A completely new, and no doubt daunting, life awaits Middleton, who is now the wife of, essentially, a junior partner in "the Firm," as the royal family likes to style itself.

Confident and poised, Middleton is the first university-educated woman to marry an heir in the direct line of succession to the throne. Somehow in Britain's complicated and arcane class system, she is considered "middle class," even though her parents have made millions from their home-based party-supplies business.

But Middleton, 29, is no longer a commoner: The queen announced Friday morning that William and his bride would henceforth be known as the Duke and Duchess of Cambridge, with Middleton awarded the title "Her Royal Highness." She is not, however, a princess, regardless of the fairytale fantasies of her fans.

Her main career duty has passed from helping her parents produce party favors to helping the royal family produce an heir. Welcome to the world of dynastic rule.

Commentators have wondered how Middleton will take to the fishbowl life that proved so soul-destroying for the mother-in-law she never knew.

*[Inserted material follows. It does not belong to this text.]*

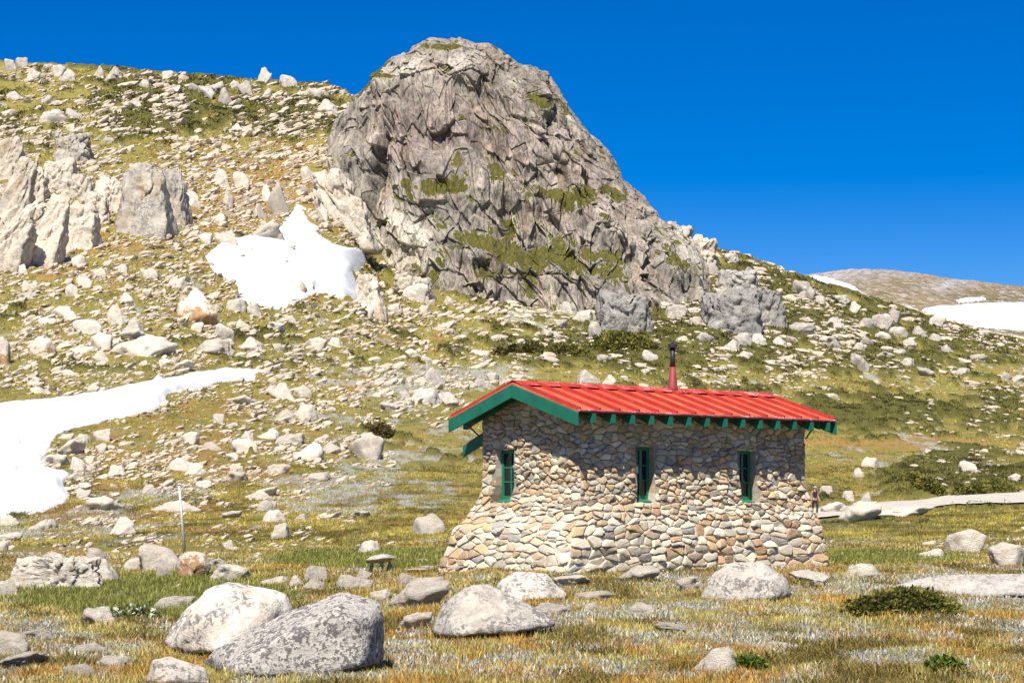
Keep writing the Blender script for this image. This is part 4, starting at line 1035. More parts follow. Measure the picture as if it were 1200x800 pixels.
def roof_paint():
    t = NT('red_roof_paint'); P = t.coord('Object')
    st_ = t.noise(t.mapping(P, (5., .5, .5)), 2.4, 5, .7); m_ = t.noise(P, 1.3, 5, .65); f_ = t.noise(P, 22, 4, .7)
    c = t.ramp(st_, [(.3, (.44, .05, .02)), (.5, (.56, .082, .03)), (.68, (.64, .16, .085))])
    c = t.mix(t.ramp(m_, [(.5, 0), (.7, .55)]), c, (.60, .19, .12))
    c = t.mix(t.math('MULTIPLY', t.ramp(f_, [(.60, 0), (.66, 1)]), .5), c, (.30, .10, .06))
    t.b.inputs['Specular IOR Level'].default_value = .25; t.bump(t.math('ADD', st_, m_), .3, .02)
    return t.done(c, .6)
M_red = roof_paint()
M_redrib = paint('shaded_red_rib', (.36, .035, .022), .2, .5)  # darker red paints in the rib shade that the frontal sun leaves out
M_redcap = paint('flaking_red_paint', (.50, .05, .035), .25, .6, (.72, .66, .66), .95)
M_eave = paint('weathered_eave_metal', (.36, .06, .07), .4, .6, (.68, .62, .64), .8)
M_green = paint('green_paint', (.010, .135, .085), .18, .5)
M_green2 = paint('window_green_paint', (.014, .17, .09), .2, .5)
M_dark = paint('dark_metal', (.03, .025, .035), .3, .5)
M_rust = paint('red_flue_metal', (.26, .035, .035), .35, .6, (.08, .05, .06), .7)
M_paper = paint('paper', (.7, .7, .68), .05, .8)
M_eave_shade = paint('dark_eave_shade', (.06, .05, .04), .2, .8)
t = NT('window_glass'); t.b.inputs['Specular IOR Level'].default_value = .5
M_glass = t.done((.012, .014, .018), .06)

WINF = [(1.24, 1.66, .25, 1.19), (3.70, 4.12, .25, 1.17)]
WING = [(1.75, 2.27, .25, 1.16)]
stone_wall('front', WINF, 31); stone_wall('left', WING, 32); stone_wall('right', [], 33); stone_wall('back', [], 34)

def window(which, op, note=False, nx=2, nz=3):
    A, fmap = wall_map(which)
    a0, a1, z0, z1 = op
    # local builder in wall coordinates: along a, outward o, up z
    def bx(mb, x0, x1, o0, o1, y0, y1):
        c = []
        for z in (y0, y1):
            for x, o in ((x0, o0), (x1, o0), (x1, o1), (x0, o1)):
                p = fmap(x, .9, o); c.append((p[0], p[1], z - Z0))
        mb.add(c, [(3, 2, 1, 0), (4, 5, 6, 7), (0, 1, 5, 4), (1, 2, 6, 5), (2, 3, 7, 6), (3, 0, 4, 7)])
    D = .115
    m = MB(); fw = .055
    bx(m, a0, a0 + fw, -D - .05, -D, z0, z1); bx(m, a1 - fw, a1, -D - .05, -D, z0, z1)
    bx(m, a0 + fw, a1 - fw, -D - .05, -D + .002, z1 - fw, z1); bx(m, a0 + fw, a1 - fw, -D - .05, -D + .004, z0, z0 + .11)
    w = m.build('window', M_green2, hut, bevel=.004)
    m = MB()
    for k in range(1, nx):
        x = a0 + fw + (a1 - a0 - 2 * fw) * k / nx; bx(m, x - .011, x + .011, -D - .045, -D - .012, z0 + .11, z1 - fw)
    m.build('mullion', M_green2, w)
    for k in range(1, nz):
        m = MB(); z = z0 + .11 + (z1 - z0 - .11 - fw) * k / nz; bx(m, a0 + fw, a1 - fw, -D - .043, -D - .015, z - .011, z + .011); m.build('glazing_bar', M_green2, w)
    m = MB(); bx(m, a0 + fw, a1 - fw, -D - .04, -D - .03, z0 + .11, z1 - fw); m.build('pane', M_glass, w)
    m = MB()
    c = [fmap(a0, .9, -D), fmap(a1, .9, -D), fmap(a1, .9, .0), fmap(a0, .9, .0)]
    zz = [.05, .05, .012, .012]
    top = [(p[0], p[1], z0 - Z0 + q) for p, q in zip(c, zz)]; bot = [(p[0], p[1], z0 - Z0 + .003) for p in c]
    m.add(bot + top, [(3, 2, 1, 0), (4, 5, 6, 7), (0, 1, 5, 4), (1, 2, 6, 5), (2, 3, 7, 6), (3, 0, 4, 7)])
    m.build('sill', M_green2, w)
    if note:
        m = MB(); bx(m, a0 + .10, a0 + .19, -D - .03, -D - .024, z0 + .50, z0 + .64); m.build('notice', M_paper, w)
window('front', WINF[0], True); window('front', WINF[1]); window('left', WING[0])

# roof: two sheets with standing ribs
def slope_pt(a, s, up=0.):
    """s from 0 (eave) to 1 (ridge) on the front slope; negative side = back"""
    b = -.4 + 1.715 * s; z = 1.758 + .532 * s
    n = Vector((0, -.532, 1.715)).normalized()
    return (a, b + n.y * up, z - Z0 + n.z * up)
def slope_back(a, s, up=0.):
    b = W_ + .44 - 1.755 * s; z = 1.758 + .532 * s
    n = Vector((0, .532, 1.755)).normalized()
    return (a, b + n.y * up, z - Z0 + n.z * up)
A0, A1 = -.4, L_ + .386
roof = None
for fn, nm in ((slope_pt, 'roof'), (slope_back, 'roof')):
    m = MB()
    c = [fn(A0, -.01, -.03), fn(A1, -.01, -.03), fn(A1, 1, -.03), fn(A0, 1, -.03), fn(A0, -.01, 0), fn(A1, -.01, 0), fn(A1, 1, 0), fn(A0, 1, 0)]
    m.add(c, [(3, 2, 1, 0), (4, 5, 6, 7), (0, 1, 5, 4), (1, 2, 6, 5), (2, 3, 7, 6), (3, 0, 4, 7)])
    n_ = 15
    for k in range(n_):
        a = A0 + .03 + (A1 - A0 - .06) * k / (n_ - 1)
        h = .055; w = .024
        c = [fn(a - w, -.012, .002), fn(a + w, -.012, .002), fn(a + w, .97, .002), fn(a - w, .97, .002), fn(a - w * .55, -.012, h), fn(a + w * .55, -.012, h), fn(a + w * .55, .97, h), fn(a - w * .55, .97, h)]
        m.add(c, [(3, 2, 1, 0), (4, 5, 6, 7), (0, 1, 5, 4), (1, 2, 6, 5), (2, 3, 7, 6), (3, 0, 4, 7)])
    r_ = m.build(nm, M_red, hut); r_.data.materials.append(M_redrib); r_.data.polygons.foreach_set('material_index', [0] * 6 + [1] * (len(r_.data.polygons) - 6))
    if fn is slope_pt: roof = r_
m = MB()
for fn in (slope_pt, slope_back):
    for k in range(8):
        a0 = A0 - .004 + (A1 - A0 + .008) * k / 8 + .004; a1 = A0 - .004 + (A1 - A0 + .008) * (k + 1) / 8 - .004
        u0 = .030 + .004 * (k % 2)
        c = [fn(a0, .86, u0 - .004), fn(a1, .86, u0 - .004), fn(a1, 1.003, u0 + .006), fn(a0, 1.003, u0 + .006), fn(a0, .86, u0 + .004), fn(a1, .86, u0 + .004), fn(a1, 1.003, u0 + .014), fn(a0, 1.003, u0 + .014)]
        m.add(c, [(3, 2, 1, 0), (4, 5, 6, 7), (0, 1, 5, 4), (1, 2, 6, 5), (2, 3, 7, 6), (3, 0, 4, 7)])
cap = m.build('ridge_cap', M_redcap, roof)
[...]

But paradoxically, some Britons say Middleton's ordinary, if well-heeled, upbringing positions her well for her new, more rarefied role. They see their likely future queen as someone who embodies modern values and can relate to average folk, a good companion to a prince who also seems more accessible and down-to-earth, despite his list of servants that makes "Upstairs, Downstairs" look like child's play.

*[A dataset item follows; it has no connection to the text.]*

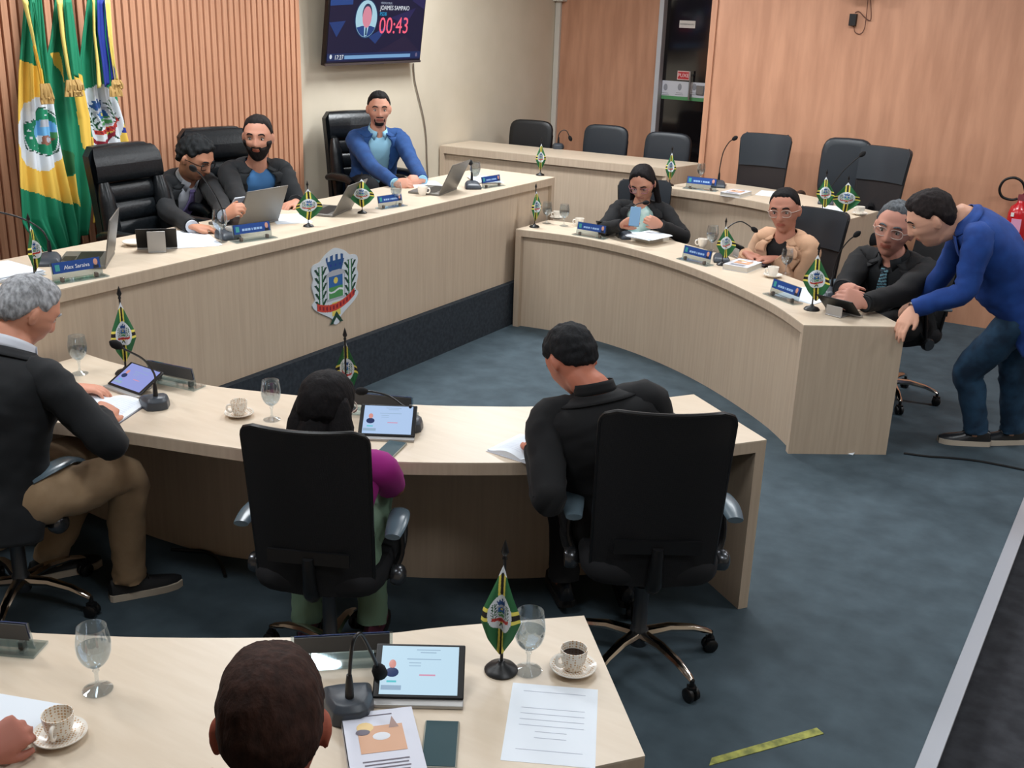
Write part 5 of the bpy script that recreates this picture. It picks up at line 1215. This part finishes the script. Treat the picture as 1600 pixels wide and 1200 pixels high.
for tri, k in ((((0, .44), (.16, .46), (.08, .28)), 1), (((0, .62), (.22, .64), (.22, .80), (0, .76)), 2), (((.40, .28), (.62, .42), (.48, .20)), 1), (((.62, .5), (.9, .62), (.8, .42)), 3), (((.85, .7), (1, .95), (1, .6)), 3), (((.1, .8), (.4, .9), (.3, 1), (.1, 1)), 3), (((.5, 0.1), (.8, .3), (.98, .1)), 4), (((0, .02), (1, .02), (1, .10), (0, .10)), 5)):
    m.add([Q(u, v, .0035+.0004*k) for u, v in tri], [tuple(range(len(tri)))], k, False, M)
s_ = m.build('screen', [E1('navy', (30, 30, 58)), E1('facet_a', (38, 62, 118)), E1('facet_b', (40, 72, 134)), E1('facet_c', (42, 40, 84)), E1('facet_d', (40, 34, 60)), E1('strip', (34, 50, 92))], t, fix=False)
def disc(u, v, ru, rv, z, mi, mb, n=32, a0=0, a1=2*pi, clip=None):
    pts = [Q(u+ru*cos(a0+(a1-a0)*k/n), v+rv*sin(a0+(a1-a0)*k/n), z) for k in range(n+(0 if a1-a0 > 6.2 else 1))]
    mb.add(pts, [tuple(range(len(pts)))], mi, False, M)
m = MB(); cu, cv = .365, .485
disc(cu, cv, .118, .222, .006, 0, m); disc(cu, cv, .110, .208, .0065, 1, m)
pts = [Q(cu+.110*cos(q)*.98, cv+.208*sin(q)*.98, .0070) for q in [pi+.50+(pi-1.0)*k/16 for k in range(17)]]+[Q(cu+.05, cv-.08, .0070), Q(cu-.04, cv-.08, .0070)]
m.add(pts, [tuple(range(len(pts)))], 2, False, M); m.add([Q(cu-.02, cv-.07, .0074), Q(cu+.03, cv-.07, .0074), Q(cu+.012, cv-.19, .0074), Q(cu-.012, cv-.20, .0074)], [(0, 1, 2, 3)], 1, False, M)
m.add([Q(cu-.004, cv-.09, .0077), Q(cu+.010, cv-.09, .0077), Q(cu+.012, cv-.18, .0077), Q(cu-.006, cv-.19, .0077)], [(0, 1, 2, 3)], 0, False, M)
disc(cu+.004, cv+.055, .050, .115, .0076, 4, m); disc(cu+.004, cv+.020, .047, .120, .0080, 3, m)
m.build('portrait', [E1('ring', (30, 60, 96)), E1('sky', (170, 210, 226)), E1('suit', (40, 70, 130)), E1('face', (216, 140, 158)), E1('hairtone', (50, 60, 90))], s_, fix=False)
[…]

"She's a normal everyday person, isn't she? She comes from a village in Berkshire. She went to the village shops," said businessman Andrew Collett, 44. "Every girl's dream is to marry a prince, and she did it."

Such is the burgeoning popularity of "Wills and Kate" that polls show a significant number of Britons would like to see the young prince bypass his father, Prince Charles, and ascend the throne when Elizabeth dies. That remains an unlikely prospect, though.